John Laera December 14, 2018 at 11:39 am

I love your analysis, but I have to respectfully disagree with your claim that going to the Bottom of the Well as young Link adds nothing. I think the well provides important context for the Shadow Temple. After pushing through three tough, complicated temples, I expect most players have gained a sense of comfort and confidence as adult Link which they may not have had as young Link. Forcing them to give up their adult body contributes to the well’s sense of unease and insecurity (both on a player-psychology level, as well as a mechanical level: you may have been able to keep your hearts, but you have to trade in your superior adult equipment for your kiddie stuff). It externalizes the journey-into-the-unconscious element of horror.
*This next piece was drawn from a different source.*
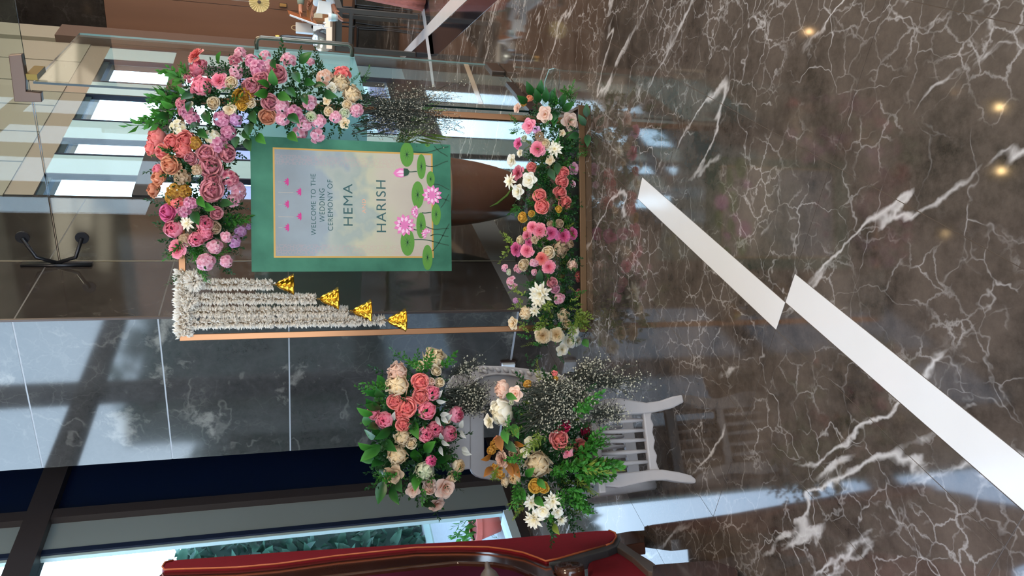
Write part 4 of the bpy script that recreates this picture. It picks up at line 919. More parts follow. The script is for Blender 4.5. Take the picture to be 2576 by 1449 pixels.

Once you’ve succeeded down there–with the Lens of Truth, you have the ability (and confidence) to see through your doubts and fears–you’re ready go to business as an adult in the Shadow Temple. The Shadow Temple by itself has always been, to me at least, the most disappointing of the Big Five dungeons: its linearity and set-piece nature seem inconsistent with the dungeon’s themes of doubt, uncertainty, darkness, and death, the “undiscovered country,” But taken together with the personal growth that takes place at the Bottom of the Well, it’s a representation of a well-adjusted adult facing his fears head-on.